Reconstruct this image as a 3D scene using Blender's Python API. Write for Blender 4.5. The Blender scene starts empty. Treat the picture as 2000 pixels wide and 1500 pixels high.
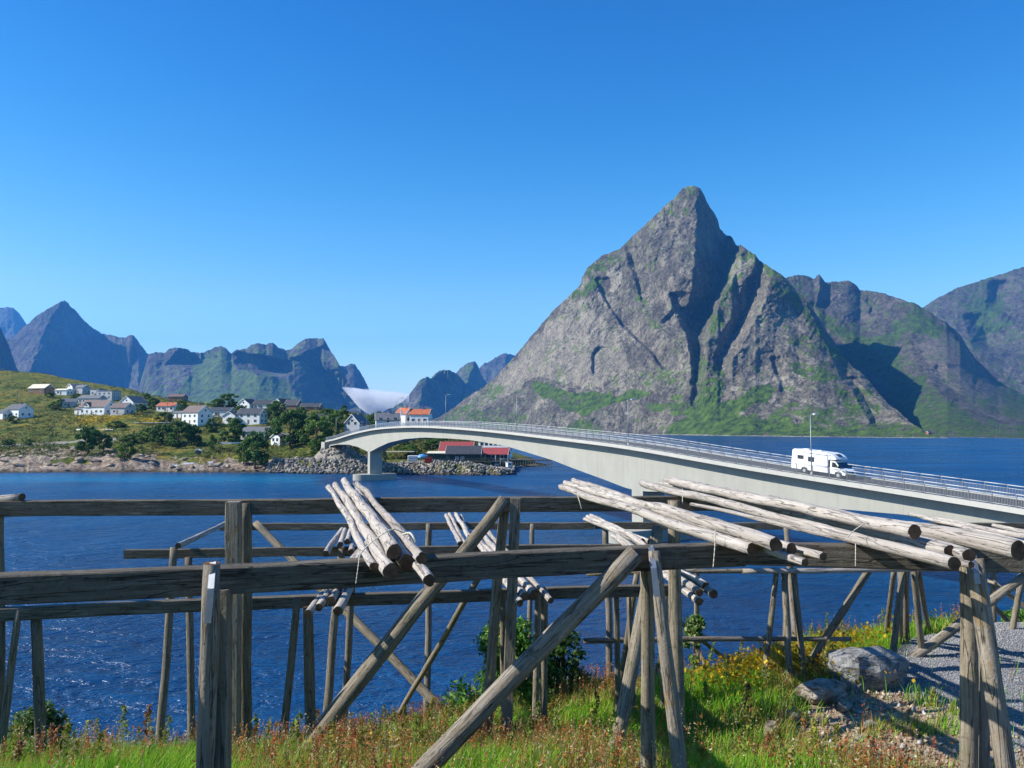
import bpy, math, random
import numpy as np
from mathutils import Vector, Matrix

# ------------------------------------------------------------------ camera, sky, sun
scene = bpy.context.scene
H = 15.5                       # camera height over the water
PITCH = math.atan(86 / 1500)   # slightly upwards
cam_d = bpy.data.cameras.new('camera'); cam = bpy.data.objects.new('camera', cam_d)
scene.collection.objects.link(cam)
cam_d.sensor_width = 36; cam_d.lens = 27.0
cam_d.clip_start = 0.1; cam_d.clip_end = 90000
cam.location = (0, 0, H); cam.rotation_euler = (math.pi/2 + PITCH, 0, 0)
scene.camera = cam

SUN_AZ = math.radians(-96)     # measured from straight ahead, negative = left
SUN_EL = math.radians(37)
world = bpy.data.worlds.new('World'); scene.world = world; world.use_nodes = True
wn = world.node_tree; bg = wn.nodes['Background']
sky = wn.nodes.new('ShaderNodeTexSky'); sky.sky_type = 'NISHITA'; sky.sun_disc = False
sky.sun_elevation = SUN_EL; sky.sun_rotation = SUN_AZ
sky.altitude = 0; sky.air_density = 1.0; sky.dust_density = 0.5; sky.ozone_density = 2.6
hs = wn.nodes.new('ShaderNodeHueSaturation'); hs.inputs['Saturation'].default_value = 1.35
wn.links.new(sky.outputs[0], hs.inputs['Color']); 
tcw = wn.nodes.new('ShaderNodeTexCoord'); spw = wn.nodes.new('ShaderNodeSeparateXYZ'); wn.links.new(tcw.outputs['Generated'], spw.inputs[0])
rw = wn.nodes.new('ShaderNodeValToRGB'); rw.color_ramp.interpolation = 'B_SPLINE'; ee = rw.color_ramp.elements   # pale towards the horizon, deep overhead
ee[0].position = 0.0; ee[0].color = (1.75,1.22,0.82,1); ee[1].position = 0.62; ee[1].color = (0.15,0.41,0.60,1)
for p_, c_ in ((0.09,(1.35,1.08,0.77)),(0.2,(0.78,0.84,0.69)),(0.34,(0.34,0.61,0.66)),(0.48,(0.19,0.48,0.64))): q_ = ee.new(p_); q_.color = (*c_,1)
mw = wn.nodes.new('ShaderNodeMix'); mw.data_type = 'RGBA'; mw.blend_type = 'MULTIPLY'; mw.inputs[0].default_value = 1.0
wn.links.new(spw.outputs[2], rw.inputs[0]); wn.links.new(hs.outputs[0], mw.inputs[6]); wn.links.new(rw.outputs[0], mw.inputs[7]); wn.links.new(mw.outputs[2], bg.inputs[0]); bg.inputs[1].default_value = 0.15

sun_d = bpy.data.lights.new('sun', 'SUN'); sun = bpy.data.objects.new('sun', sun_d)
scene.collection.objects.link(sun)
sun_d.energy = 5.0; sun_d.angle = math.radians(0.5); sun_d.color = (1.0, 0.95, 0.86)
sdir = Vector((math.sin(SUN_AZ)*math.cos(SUN_EL), math.cos(SUN_AZ)*math.cos(SUN_EL), math.sin(SUN_EL)))
sun.rotation_euler = sdir.to_track_quat('Z', 'Y').to_euler()
scene.view_settings.view_transform = 'Standard'; scene.view_settings.look = 'None'
scene.view_settings.exposure = 0.85; scene.view_settings.gamma = 1.0
scene.render.engine = 'CYCLES'
scene.cycles.volume_bounces = 3
scene.cycles.max_bounces = 6

random.seed(7); rng = np.random.default_rng(7)
col = scene.collection
CP, SP = math.cos(PITCH), math.sin(PITCH)

# ------------------------------------------------------------------ helpers
def ray(px, py):
    u = (px-1000)/1500; v = (750-py)/1500
    return u, CP - v*SP, SP + v*CP
def at(px, py, Y):
    x, y, z = ray(px, py); s = Y/y
    return Vector((x*s, Y, H + z*s))
def atz(px, py, z):
    x, y, zz = ray(px, py); s = (z-H)/zz
    return Vector((x*s, y*s, z))
def at_np(px, py, Y):
    u = (px-1000)/1500; v = (750-py)/1500
    y = CP - v*SP; z = SP + v*CP; s = Y/y
    return np.stack([u*s, Y+0*u, H+z*s], -1)

def tag(o, label=None, cat=None, group=None, kind=None):
    if label: o['label'] = label
    if cat: o['category'] = cat
    if group: o['group'] = group
    if kind: o['kind'] = kind
    return o
def empty(name, loc=(0,0,0), rz=0, label=None, cat=None, group=None):
    o = bpy.data.objects.new(name, None); col.objects.link(o)
    o.location = loc; o.rotation_euler = (0,0,rz); o.empty_display_size = 0.3
    return tag(o, label, cat, group)
def link_mesh(name, me, parent=None, M=None):
    o = bpy.data.objects.new(name, me); col.objects.link(o)
    if parent is not None: o.parent = parent
    if M is not None: o.matrix_local = M
    return o
def np_mesh(name, verts, faces, mats=(), smooth=False, attrs=None, mi=None):
    """faces: (n,k) int array, all of k corners"""
    me = bpy.data.meshes.new(name)
    verts = np.asarray(verts, np.float32).reshape(-1,3); faces = np.asarray(faces, np.int32)
    n, k = faces.shape
    me.vertices.add(len(verts)); me.vertices.foreach_set('co', verts.ravel())
    me.loops.add(n*k); me.loops.foreach_set('vertex_index', faces.ravel())
    me.polygons.add(n); me.polygons.foreach_set('loop_start', np.arange(0, n*k, k, dtype=np.int32))
    me.polygons.foreach_set('loop_total', np.full(n, k, np.int32))
    if smooth: me.polygons.foreach_set('use_smooth', np.ones(n, bool))
    if mi is not None: me.polygons.foreach_set('material_index', np.asarray(mi, np.int32))
    for m in mats: me.materials.append(m)
    me.update(calc_edges=True)
    for nm, a in (attrs or {}).items():
        a = np.asarray(a, np.float32)
        if a.ndim == 1:
            at_ = me.attributes.new(nm, 'FLOAT', 'POINT'); at_.data.foreach_set('value', a)
        else:
            at_ = me.attributes.new(nm, 'FLOAT_COLOR', 'POINT')
            if a.shape[1] == 3: a = np.concatenate([a, np.ones((len(a),1), np.float32)], 1)
            at_.data.foreach_set('color', a.ravel())
    me.validate()
    return me
def grid_faces(nu, nv):
    i = np.arange(nu-1)[:,None]*nv + np.arange(nv-1)[None,:]
    i = i.ravel()
    return np.stack([i, i+nv, i+nv+1, i+1], -1)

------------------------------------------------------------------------

WORK INSTRUCTIONS ->
Write out nothing but the lines from the start of the data through the line with "from mathutils import Vector, Matrix". Leave out the pictures.

SOLUTION ->
Reconstruct this image as a 3D scene using Blender's Python API. Write for Blender 4.5. The Blender scene starts empty. Treat the picture as 2000 pixels wide and 1500 pixels high.
import bpy, math, random
import numpy as np
from mathutils import Vector, Matrix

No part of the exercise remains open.